**WHAT THE TASK ASKS:**
Return each line of the material verbatim.

**EXERCISE MATERIAL:**
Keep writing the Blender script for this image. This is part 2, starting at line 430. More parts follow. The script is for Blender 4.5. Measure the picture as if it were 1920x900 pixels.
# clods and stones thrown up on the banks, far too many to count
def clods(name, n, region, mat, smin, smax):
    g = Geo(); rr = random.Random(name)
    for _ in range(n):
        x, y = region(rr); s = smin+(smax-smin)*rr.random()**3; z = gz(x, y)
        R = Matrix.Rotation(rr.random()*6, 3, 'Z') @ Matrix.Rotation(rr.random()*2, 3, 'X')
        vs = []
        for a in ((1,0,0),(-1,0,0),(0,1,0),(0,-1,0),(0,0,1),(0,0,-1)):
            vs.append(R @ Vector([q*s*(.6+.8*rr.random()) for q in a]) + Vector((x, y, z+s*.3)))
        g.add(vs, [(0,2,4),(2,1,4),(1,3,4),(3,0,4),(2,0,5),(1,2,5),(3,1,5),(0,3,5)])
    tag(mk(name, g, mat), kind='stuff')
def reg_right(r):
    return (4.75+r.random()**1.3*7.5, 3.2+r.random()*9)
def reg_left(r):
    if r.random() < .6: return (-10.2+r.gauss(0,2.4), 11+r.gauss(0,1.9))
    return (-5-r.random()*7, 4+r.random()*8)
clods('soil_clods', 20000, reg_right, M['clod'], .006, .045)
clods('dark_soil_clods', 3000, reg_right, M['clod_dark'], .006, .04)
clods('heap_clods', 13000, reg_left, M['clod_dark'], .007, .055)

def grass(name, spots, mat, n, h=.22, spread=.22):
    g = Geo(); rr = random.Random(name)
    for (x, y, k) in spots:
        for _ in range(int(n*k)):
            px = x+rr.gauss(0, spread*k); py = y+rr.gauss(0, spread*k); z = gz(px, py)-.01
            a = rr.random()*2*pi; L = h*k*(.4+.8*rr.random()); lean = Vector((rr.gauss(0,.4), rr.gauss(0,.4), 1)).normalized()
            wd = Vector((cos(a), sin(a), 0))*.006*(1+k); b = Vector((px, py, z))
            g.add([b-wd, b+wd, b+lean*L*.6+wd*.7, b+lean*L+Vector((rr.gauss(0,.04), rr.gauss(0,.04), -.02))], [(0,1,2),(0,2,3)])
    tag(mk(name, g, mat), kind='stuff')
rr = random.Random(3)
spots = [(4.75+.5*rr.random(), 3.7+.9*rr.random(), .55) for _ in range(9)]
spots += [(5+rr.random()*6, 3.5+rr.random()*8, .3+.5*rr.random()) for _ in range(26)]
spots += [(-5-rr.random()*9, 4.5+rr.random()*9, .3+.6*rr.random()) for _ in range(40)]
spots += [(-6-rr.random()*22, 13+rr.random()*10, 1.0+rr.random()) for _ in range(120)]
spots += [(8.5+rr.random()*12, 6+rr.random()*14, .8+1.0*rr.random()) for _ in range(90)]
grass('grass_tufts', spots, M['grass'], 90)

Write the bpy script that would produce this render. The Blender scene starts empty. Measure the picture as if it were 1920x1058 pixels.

**FINAL RESULT:**
Keep writing the Blender script for this image. This is part 2, starting at line 430. More parts follow. The script is for Blender 4.5. Measure the picture as if it were 1920x900 pixels.
# clods and stones thrown up on the banks, far too many to count
def clods(name, n, region, mat, smin, smax):
    g = Geo(); rr = random.Random(name)
    for _ in range(n):
        x, y = region(rr); s = smin+(smax-smin)*rr.random()**3; z = gz(x, y)
        R = Matrix.Rotation(rr.random()*6, 3, 'Z') @ Matrix.Rotation(rr.random()*2, 3, 'X')
        vs = []
        for a in ((1,0,0),(-1,0,0),(0,1,0),(0,-1,0),(0,0,1),(0,0,-1)):
            vs.append(R @ Vector([q*s*(.6+.8*rr.random()) for q in a]) + Vector((x, y, z+s*.3)))
        g.add(vs, [(0,2,4),(2,1,4),(1,3,4),(3,0,4),(2,0,5),(1,2,5),(3,1,5),(0,3,5)])
    tag(mk(name, g, mat), kind='stuff')
def reg_right(r):
    return (4.75+r.random()**1.3*7.5, 3.2+r.random()*9)
def reg_left(r):
    if r.random() < .6: return (-10.2+r.gauss(0,2.4), 11+r.gauss(0,1.9))
    return (-5-r.random()*7, 4+r.random()*8)
clods('soil_clods', 20000, reg_right, M['clod'], .006, .045)
clods('dark_soil_clods', 3000, reg_right, M['clod_dark'], .006, .04)
clods('heap_clods', 13000, reg_left, M['clod_dark'], .007, .055)

def grass(name, spots, mat, n, h=.22, spread=.22):
    g = Geo(); rr = random.Random(name)
    for (x, y, k) in spots:
        for _ in range(int(n*k)):
            px = x+rr.gauss(0, spread*k); py = y+rr.gauss(0, spread*k); z = gz(px, py)-.01
            a = rr.random()*2*pi; L = h*k*(.4+.8*rr.random()); lean = Vector((rr.gauss(0,.4), rr.gauss(0,.4), 1)).normalized()
            wd = Vector((cos(a), sin(a), 0))*.006*(1+k); b = Vector((px, py, z))
            g.add([b-wd, b+wd, b+lean*L*.6+wd*.7, b+lean*L+Vector((rr.gauss(0,.04), rr.gauss(0,.04), -.02))], [(0,1,2),(0,2,3)])
    tag(mk(name, g, mat), kind='stuff')
rr = random.Random(3)
spots = [(4.75+.5*rr.random(), 3.7+.9*rr.random(), .55) for _ in range(9)]
spots += [(5+rr.random()*6, 3.5+rr.random()*8, .3+.5*rr.random()) for _ in range(26)]
spots += [(-5-rr.random()*9, 4.5+rr.random()*9, .3+.6*rr.random()) for _ in range(40)]
spots += [(-6-rr.random()*22, 13+rr.random()*10, 1.0+rr.random()) for _ in range(120)]
spots += [(8.5+rr.random()*12, 6+rr.random()*14, .8+1.0*rr.random()) for _ in range(90)]
grass('grass_tufts', spots, M['grass'], 90)

Write the bpy script that would produce this render. The Blender scene starts empty. Measure the picture as if it were 1920x1058 pixels.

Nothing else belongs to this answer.